== WRITTEN TASK ==
Reproduce the data exactly and drop any pictures it holds.

== SOURCE EXCERPT ==
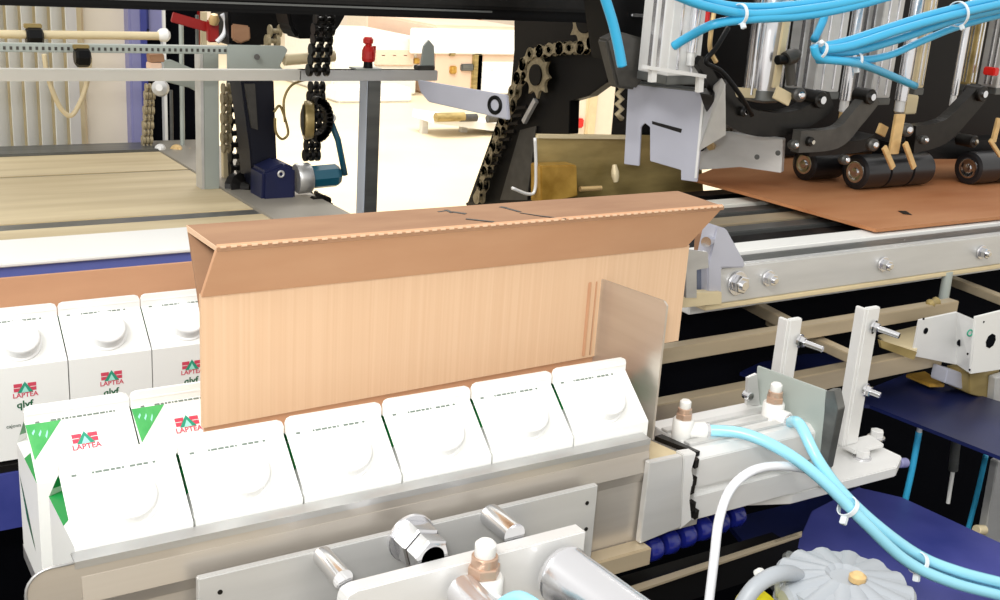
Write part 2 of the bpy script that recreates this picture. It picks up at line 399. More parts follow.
thing('guide_rail', 'long brushed steel guide sheet along the front of the milk cartons', 'steel guide',
      [('guide_sheet', sheet, M_steel), ('top_lip', lip, M_steel2), ('rim', rim, M_steel2), ('bottom_flange', bend, M_tan), ('reflection_band', refl_band, M_steel), ('reflection_band', refl_band2, M_steel)])
# ------------------------------------------------------------------ mounting plate on the guide front
Ym = .584
mp = [P(198, 573, Y=Ym), P(598, 490, Y=Ym), P(594, 541, Y=Ym)]; zt = (mp[0].z+mp[1].z)/2
plate = B().box(mp[0].x, mp[1].x, Ym, Ym+.005, .975, zt, .0008)
holes = B()
for q in ((220, 592), (587, 503), (586, 529)): c = P(*q, Y=Ym); holes.cyl(c+V((0, -.0004, 0)), c+V((0, .0005, 0)), .0016, 12)
thing('mounting_plate', 'flat steel mounting plate bolted across the front of the guide sheet', 'steel plate', [('plate', plate, M_alu), ('screw_hole', holes, M_blackm)])
for i, (q, lab, r) in enumerate((((424, 550), 'shiny hex nut and stud between mounting plate and clamp bracket, middle one', .0150), ((335, 570), 'round steel spacer stud at the left end of the clamp bracket', .0065), ((505, 527), 'round steel spacer stud behind the white push-in elbow fitting', .008))):
    c = P(*q, Y=.565); parts = [('stud', B().cyl((c.x, Ym, c.z), (c.x, .553, c.z), r*.55 if i == 0 else r, 28), M_chrome)]
    if i == 0: parts += [('nut', B().hexp((c.x, .581, c.z), (c.x, .566, c.z), r), M_chrome), ('washer', B().cyl((c.x, Ym, c.z), (c.x, .5812, c.z), r*1.12, 28, .0005), M_silver), ('lock_nut', B().hexp((c.x, .5655, c.z), (c.x, .553, c.z), r*.9), M_chrome)]
    thing('spacer_stud', lab, 'bolt', parts)
# clamp bracket (pale thick plate in front)
Yb = .540
a, b_ = P(345, 592, Y=Yb), P(586, 533, Y=Yb); zt = (a.z+b_.z)/2
cl = B(); cl.hull([(a.x, Yb, zt-.008), (a.x+.002, Yb, zt-.002), (a.x+.008, Yb, zt), (b_.x, Yb, zt), (b_.x, Yb, .955), (a.x, Yb, .955)], (0, .012, 0), .0008)
barrel = B(); c0 = P(560, 572, Y=.535); dirn = (P(650, 640, Y=.49)-c0).normalized()
barrel.rev(c0, V((.10, -1, -.04)), [(0, .019), (.004, .0205), (.006, .0195), (.16, .0195)], 36)
barrel2 = B(); c1 = P(462, 590, Y=.535); barrel2.rev(c1, V((0, -1, -.03)), [(0, .011), (.05, .011)], 28)
thing('clamp_bracket', 'pale thick steel bracket with two round barrels at the lower picture edge', 'bracket',
      [('plate', cl, M_alu2), ('cylinder_barrel', barrel, M_silver), ('boss', barrel2, M_silver)])
# push-in elbow fittings -------------------------------------------------
def fitting(top, body_w, toward, label, sc=1.0):
    """white elbow: brass threaded neck and white knob on top; 'top' = knob point, hose leaves toward 'toward'"""
    p = V(top); s_ = sc
    kn = B().rev(p, (0, 0, -1), [(0, .0030*s_), (.0012*s_, .0042*s_), (.006*s_, .0042*s_), (.007*s_, .0034*s_)], 20)
    nk = B().cyl(p+V((0, 0, -.006*s_)), p+V((0, 0, -.013*s_)), .0052*s_, 20, .0006); nk.hexp(p+V((0, 0, -.010*s_)), p+V((0, 0, -.0145*s_)), .0064*s_)
    bd = B(); c = p+V((0, 0, -.0145*s_)); bd.rev(c, (0, 0, -1), [(0, .0070*s_), (.001*s_, .0078*s_), (.017*s_, .0078*s_), (.018*s_, .007*s_)], 24)
    d = (V(toward)-c); d.z = 0; d.normalize(); e = c+V((0, 0, -.010*s_))
    bd.rev(e, d, [(0, .0066*s_), (body_w-.001, .0066*s_), (body_w, .0058*s_)], 24)
    col = B().rev(e+d*body_w, d, [(0, .0052*s_), (.0025, .0056*s_), (.003, .005*s_)], 20)
    thing('air_fitting', label, 'air fitting', [('knob', kn, M_plast), ('neck', nk, M_neck), ('elbow', bd, M_plast), ('collar', col, M_silver)])
    return e+d*(body_w+.002)
kp = P(486, 541, Y=.535); h1 = fitting(kp, .016, P(505, 592, Y=.50), 'white push-in elbow fitting on the clamp bracket at the lower picture edge', 1.65)
def hose(name, label, pts, r, m, k=8, grp=None): return thing(name, label, 'hose' if 'hose' in name else 'cable', (B().tube(spline(pts, k), r, 12), m), grp)
hose('air_hose', 'short pale blue air hose leaving the elbow fitting at the lower picture edge', [h1, P(520, 597, Y=.50), P(560, 625, Y=.47)], .004, M_hosep)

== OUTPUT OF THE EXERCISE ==
Write part 2 of the bpy script that recreates this picture. It picks up at line 399. More parts follow.
thing('guide_rail', 'long brushed steel guide sheet along the front of the milk cartons', 'steel guide',
      [('guide_sheet', sheet, M_steel), ('top_lip', lip, M_steel2), ('rim', rim, M_steel2), ('bottom_flange', bend, M_tan), ('reflection_band', refl_band, M_steel), ('reflection_band', refl_band2, M_steel)])
# ------------------------------------------------------------------ mounting plate on the guide front
Ym = .584
mp = [P(198, 573, Y=Ym), P(598, 490, Y=Ym), P(594, 541, Y=Ym)]; zt = (mp[0].z+mp[1].z)/2
plate = B().box(mp[0].x, mp[1].x, Ym, Ym+.005, .975, zt, .0008)
holes = B()
for q in ((220, 592), (587, 503), (586, 529)): c = P(*q, Y=Ym); holes.cyl(c+V((0, -.0004, 0)), c+V((0, .0005, 0)), .0016, 12)
thing('mounting_plate', 'flat steel mounting plate bolted across the front of the guide sheet', 'steel plate', [('plate', plate, M_alu), ('screw_hole', holes, M_blackm)])
for i, (q, lab, r) in enumerate((((424, 550), 'shiny hex nut and stud between mounting plate and clamp bracket, middle one', .0150), ((335, 570), 'round steel spacer stud at the left end of the clamp bracket', .0065), ((505, 527), 'round steel spacer stud behind the white push-in elbow fitting', .008))):
    c = P(*q, Y=.565); parts = [('stud', B().cyl((c.x, Ym, c.z), (c.x, .553, c.z), r*.55 if i == 0 else r, 28), M_chrome)]
    if i == 0: parts += [('nut', B().hexp((c.x, .581, c.z), (c.x, .566, c.z), r), M_chrome), ('washer', B().cyl((c.x, Ym, c.z), (c.x, .5812, c.z), r*1.12, 28, .0005), M_silver), ('lock_nut', B().hexp((c.x, .5655, c.z), (c.x, .553, c.z), r*.9), M_chrome)]
    thing('spacer_stud', lab, 'bolt', parts)
# clamp bracket (pale thick plate in front)
Yb = .540
a, b_ = P(345, 592, Y=Yb), P(586, 533, Y=Yb); zt = (a.z+b_.z)/2
cl = B(); cl.hull([(a.x, Yb, zt-.008), (a.x+.002, Yb, zt-.002), (a.x+.008, Yb, zt), (b_.x, Yb, zt), (b_.x, Yb, .955), (a.x, Yb, .955)], (0, .012, 0), .0008)
barrel = B(); c0 = P(560, 572, Y=.535); dirn = (P(650, 640, Y=.49)-c0).normalized()
barrel.rev(c0, V((.10, -1, -.04)), [(0, .019), (.004, .0205), (.006, .0195), (.16, .0195)], 36)
barrel2 = B(); c1 = P(462, 590, Y=.535); barrel2.rev(c1, V((0, -1, -.03)), [(0, .011), (.05, .011)], 28)
thing('clamp_bracket', 'pale thick steel bracket with two round barrels at the lower picture edge', 'bracket',
      [('plate', cl, M_alu2), ('cylinder_barrel', barrel, M_silver), ('boss', barrel2, M_silver)])
# push-in elbow fittings -------------------------------------------------
def fitting(top, body_w, toward, label, sc=1.0):
    """white elbow: brass threaded neck and white knob on top; 'top' = knob point, hose leaves toward 'toward'"""
    p = V(top); s_ = sc
    kn = B().rev(p, (0, 0, -1), [(0, .0030*s_), (.0012*s_, .0042*s_), (.006*s_, .0042*s_), (.007*s_, .0034*s_)], 20)
    nk = B().cyl(p+V((0, 0, -.006*s_)), p+V((0, 0, -.013*s_)), .0052*s_, 20, .0006); nk.hexp(p+V((0, 0, -.010*s_)), p+V((0, 0, -.0145*s_)), .0064*s_)
    bd = B(); c = p+V((0, 0, -.0145*s_)); bd.rev(c, (0, 0, -1), [(0, .0070*s_), (.001*s_, .0078*s_), (.017*s_, .0078*s_), (.018*s_, .007*s_)], 24)
    d = (V(toward)-c); d.z = 0; d.normalize(); e = c+V((0, 0, -.010*s_))
    bd.rev(e, d, [(0, .0066*s_), (body_w-.001, .0066*s_), (body_w, .0058*s_)], 24)
    col = B().rev(e+d*body_w, d, [(0, .0052*s_), (.0025, .0056*s_), (.003, .005*s_)], 20)
    thing('air_fitting', label, 'air fitting', [('knob', kn, M_plast), ('neck', nk, M_neck), ('elbow', bd, M_plast), ('collar', col, M_silver)])
    return e+d*(body_w+.002)
kp = P(486, 541, Y=.535); h1 = fitting(kp, .016, P(505, 592, Y=.50), 'white push-in elbow fitting on the clamp bracket at the lower picture edge', 1.65)
def hose(name, label, pts, r, m, k=8, grp=None): return thing(name, label, 'hose' if 'hose' in name else 'cable', (B().tube(spline(pts, k), r, 12), m), grp)
hose('air_hose', 'short pale blue air hose leaving the elbow fitting at the lower picture edge', [h1, P(520, 597, Y=.50), P(560, 625, Y=.47)], .004, M_hosep)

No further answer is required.